なおスト解除指令もれにつき被上告人自身、乙二九号証で六名だけ認めている。

四 さらに、スト継続意思であっても、一日単位のスト通告をする限り、その日限りでストが終り、スト解除を論ずる余地がないという原判決は、著しく経験則に反し(かつ採証の法則にも違反)、判決に影響を及ぼすことが明らかな法令違反に該当する。

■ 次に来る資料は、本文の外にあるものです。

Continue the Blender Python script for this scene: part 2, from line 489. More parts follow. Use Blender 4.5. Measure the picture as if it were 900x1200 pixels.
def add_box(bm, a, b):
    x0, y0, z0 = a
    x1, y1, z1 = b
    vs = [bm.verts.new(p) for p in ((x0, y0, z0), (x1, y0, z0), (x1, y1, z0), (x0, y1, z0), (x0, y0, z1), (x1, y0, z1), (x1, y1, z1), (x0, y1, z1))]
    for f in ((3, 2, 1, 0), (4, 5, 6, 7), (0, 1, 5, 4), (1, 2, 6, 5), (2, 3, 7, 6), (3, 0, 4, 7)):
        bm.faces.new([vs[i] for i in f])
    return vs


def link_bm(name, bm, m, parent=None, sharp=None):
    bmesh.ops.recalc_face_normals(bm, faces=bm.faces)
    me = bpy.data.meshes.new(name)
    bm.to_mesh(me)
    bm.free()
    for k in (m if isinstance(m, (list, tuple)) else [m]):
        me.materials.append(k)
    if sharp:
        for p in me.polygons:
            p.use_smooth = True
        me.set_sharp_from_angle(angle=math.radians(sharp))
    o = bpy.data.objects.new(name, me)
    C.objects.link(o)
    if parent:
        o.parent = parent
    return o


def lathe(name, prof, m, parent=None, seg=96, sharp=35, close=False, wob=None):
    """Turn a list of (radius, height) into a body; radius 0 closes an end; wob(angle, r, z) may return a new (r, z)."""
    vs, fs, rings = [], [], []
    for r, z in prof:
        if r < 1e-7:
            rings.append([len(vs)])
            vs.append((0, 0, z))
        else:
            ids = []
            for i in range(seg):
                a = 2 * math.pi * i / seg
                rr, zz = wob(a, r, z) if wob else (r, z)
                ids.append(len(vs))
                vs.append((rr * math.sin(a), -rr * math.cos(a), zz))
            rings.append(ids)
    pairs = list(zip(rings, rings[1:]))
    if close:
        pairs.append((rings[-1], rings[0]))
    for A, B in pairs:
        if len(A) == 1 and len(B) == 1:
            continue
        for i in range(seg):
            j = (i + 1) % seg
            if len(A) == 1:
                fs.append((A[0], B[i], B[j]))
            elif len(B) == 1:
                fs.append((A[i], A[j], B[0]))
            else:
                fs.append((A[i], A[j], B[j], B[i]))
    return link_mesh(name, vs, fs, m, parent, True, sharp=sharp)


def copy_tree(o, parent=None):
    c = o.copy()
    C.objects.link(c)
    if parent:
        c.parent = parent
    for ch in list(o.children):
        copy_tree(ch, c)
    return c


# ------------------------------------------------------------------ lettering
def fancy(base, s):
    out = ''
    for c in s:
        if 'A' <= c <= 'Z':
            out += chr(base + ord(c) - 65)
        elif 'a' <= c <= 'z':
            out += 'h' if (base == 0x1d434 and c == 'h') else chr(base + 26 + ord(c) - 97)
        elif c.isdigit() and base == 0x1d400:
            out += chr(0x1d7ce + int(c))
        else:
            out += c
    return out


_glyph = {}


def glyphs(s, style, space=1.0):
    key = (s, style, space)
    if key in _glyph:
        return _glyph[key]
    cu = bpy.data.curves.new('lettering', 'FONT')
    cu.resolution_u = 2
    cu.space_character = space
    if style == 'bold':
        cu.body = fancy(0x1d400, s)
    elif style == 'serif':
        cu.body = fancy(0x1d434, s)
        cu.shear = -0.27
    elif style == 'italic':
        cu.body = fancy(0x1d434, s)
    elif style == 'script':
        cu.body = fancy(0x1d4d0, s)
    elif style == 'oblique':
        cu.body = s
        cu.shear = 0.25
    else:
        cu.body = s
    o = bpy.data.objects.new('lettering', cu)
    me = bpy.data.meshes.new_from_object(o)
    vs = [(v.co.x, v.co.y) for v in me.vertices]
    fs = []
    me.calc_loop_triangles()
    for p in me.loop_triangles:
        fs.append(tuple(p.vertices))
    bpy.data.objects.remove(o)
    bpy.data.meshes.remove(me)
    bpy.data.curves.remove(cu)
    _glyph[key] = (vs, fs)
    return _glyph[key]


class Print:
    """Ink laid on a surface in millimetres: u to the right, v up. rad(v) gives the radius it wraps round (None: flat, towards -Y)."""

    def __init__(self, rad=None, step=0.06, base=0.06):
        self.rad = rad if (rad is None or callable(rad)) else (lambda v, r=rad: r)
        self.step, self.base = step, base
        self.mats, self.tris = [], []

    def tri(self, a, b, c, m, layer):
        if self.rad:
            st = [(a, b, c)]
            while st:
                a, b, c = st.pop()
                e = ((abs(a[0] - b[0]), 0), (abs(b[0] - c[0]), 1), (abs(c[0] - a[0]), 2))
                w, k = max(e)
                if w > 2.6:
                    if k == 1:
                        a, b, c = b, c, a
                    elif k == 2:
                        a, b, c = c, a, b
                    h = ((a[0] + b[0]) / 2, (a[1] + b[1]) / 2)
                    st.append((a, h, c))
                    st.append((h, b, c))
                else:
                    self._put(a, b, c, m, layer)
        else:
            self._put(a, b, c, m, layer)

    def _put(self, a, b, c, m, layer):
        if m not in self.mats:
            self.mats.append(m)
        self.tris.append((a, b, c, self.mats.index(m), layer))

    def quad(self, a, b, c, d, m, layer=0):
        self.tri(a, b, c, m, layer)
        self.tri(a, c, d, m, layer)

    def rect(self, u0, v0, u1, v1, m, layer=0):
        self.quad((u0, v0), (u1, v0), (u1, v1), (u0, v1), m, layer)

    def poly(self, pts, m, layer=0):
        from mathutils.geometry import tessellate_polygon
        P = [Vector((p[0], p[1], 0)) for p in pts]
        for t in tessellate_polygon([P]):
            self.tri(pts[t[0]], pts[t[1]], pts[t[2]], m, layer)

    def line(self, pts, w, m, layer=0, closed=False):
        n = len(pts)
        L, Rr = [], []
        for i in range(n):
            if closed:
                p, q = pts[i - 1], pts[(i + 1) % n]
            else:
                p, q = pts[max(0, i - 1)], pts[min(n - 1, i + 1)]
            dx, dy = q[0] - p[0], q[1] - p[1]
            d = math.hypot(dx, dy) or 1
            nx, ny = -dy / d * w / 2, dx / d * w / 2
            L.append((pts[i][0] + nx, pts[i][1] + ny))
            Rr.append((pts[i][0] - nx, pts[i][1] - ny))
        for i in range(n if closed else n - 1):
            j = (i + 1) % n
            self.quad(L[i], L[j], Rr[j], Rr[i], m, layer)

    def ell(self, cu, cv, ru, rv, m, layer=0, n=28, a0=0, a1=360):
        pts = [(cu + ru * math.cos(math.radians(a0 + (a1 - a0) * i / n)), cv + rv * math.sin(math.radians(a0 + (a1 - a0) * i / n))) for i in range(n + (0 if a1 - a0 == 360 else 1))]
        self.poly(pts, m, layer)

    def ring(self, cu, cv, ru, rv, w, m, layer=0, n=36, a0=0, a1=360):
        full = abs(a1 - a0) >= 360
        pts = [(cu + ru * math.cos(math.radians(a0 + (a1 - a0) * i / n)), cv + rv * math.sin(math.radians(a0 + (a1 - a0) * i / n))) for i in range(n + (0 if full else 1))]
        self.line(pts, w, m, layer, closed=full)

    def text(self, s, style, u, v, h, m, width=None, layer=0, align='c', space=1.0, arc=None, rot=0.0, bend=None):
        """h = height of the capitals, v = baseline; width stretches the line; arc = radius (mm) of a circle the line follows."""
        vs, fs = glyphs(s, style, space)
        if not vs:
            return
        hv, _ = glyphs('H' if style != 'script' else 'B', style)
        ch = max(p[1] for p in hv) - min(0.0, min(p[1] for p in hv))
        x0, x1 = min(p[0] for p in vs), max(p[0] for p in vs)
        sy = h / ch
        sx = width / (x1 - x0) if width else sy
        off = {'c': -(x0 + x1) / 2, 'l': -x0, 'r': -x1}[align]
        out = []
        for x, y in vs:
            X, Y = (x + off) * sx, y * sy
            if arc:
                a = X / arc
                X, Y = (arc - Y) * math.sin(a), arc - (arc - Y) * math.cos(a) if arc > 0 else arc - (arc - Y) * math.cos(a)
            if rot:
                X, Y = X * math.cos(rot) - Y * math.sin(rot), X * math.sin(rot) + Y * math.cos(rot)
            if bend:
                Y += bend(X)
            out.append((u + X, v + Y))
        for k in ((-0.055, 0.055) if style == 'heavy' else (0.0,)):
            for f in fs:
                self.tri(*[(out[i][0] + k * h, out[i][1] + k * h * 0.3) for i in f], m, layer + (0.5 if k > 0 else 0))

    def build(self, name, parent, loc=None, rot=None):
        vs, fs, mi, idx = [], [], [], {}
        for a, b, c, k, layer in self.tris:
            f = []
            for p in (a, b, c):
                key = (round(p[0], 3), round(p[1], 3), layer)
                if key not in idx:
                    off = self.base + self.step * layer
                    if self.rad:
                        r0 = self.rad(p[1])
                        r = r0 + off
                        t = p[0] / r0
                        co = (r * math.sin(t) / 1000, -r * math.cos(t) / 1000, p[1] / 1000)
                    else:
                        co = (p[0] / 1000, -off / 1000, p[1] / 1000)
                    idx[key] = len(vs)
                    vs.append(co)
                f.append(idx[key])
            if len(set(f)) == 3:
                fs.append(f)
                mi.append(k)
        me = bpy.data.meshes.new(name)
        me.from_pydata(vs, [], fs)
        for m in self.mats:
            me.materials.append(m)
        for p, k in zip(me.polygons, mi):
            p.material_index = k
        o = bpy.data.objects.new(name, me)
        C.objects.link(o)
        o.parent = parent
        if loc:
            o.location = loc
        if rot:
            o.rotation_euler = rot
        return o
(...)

なぜなら、前記の如くスト通告が法的効果を持たない戦術的なものにとどまり、支部は格段の事情がない限り長期ストを予定して現に一ケ月以上継続したこと、組合員にはスト中といえども毎日電話連絡すべき旨の指令を発していたこと(一日で終るストならば翌日出社すれば足りる)、スト中に開催される全体集会に欠席することも認められ、欠席者が多数あったこと(乙二七号証)、遠隔地でのアルバイト体制が続いていたこと、五月一七日夜の全体集会では、二〇日のスト解除が決定されなかったこと、一日単位のスト通告は一日の交渉に最大限努力する目的でなされたと被上告人支部は主張したが、交渉の持たれない日(連続スト期間中に交渉が持たれたのは五回だけである)でも一日単位の通告がなされていることからすると、的外れであること、五月一七日のスト通告書には無期限ストの趣旨が記載されていたこと、五月二〇日不就労者のうち、事後においても欠勤届を提出しない者が多数存在すること(乙八五号証)、平常時に比べて二〇日の不就労者が異常に多数であったこと(乙一〇二号証との対比)外部団体作成ビラに全面無期限ストを実施していると記載されていること(乙七七号証)その他の事情により、支部は無期限ストの意思で連日ストを実施し、ただ形の上では一日単位の通告をしたにとどまる。

原判決は形式にまどわされて、経験則に反する事実認定をした。

五 よって原判決は破棄されるべきものである。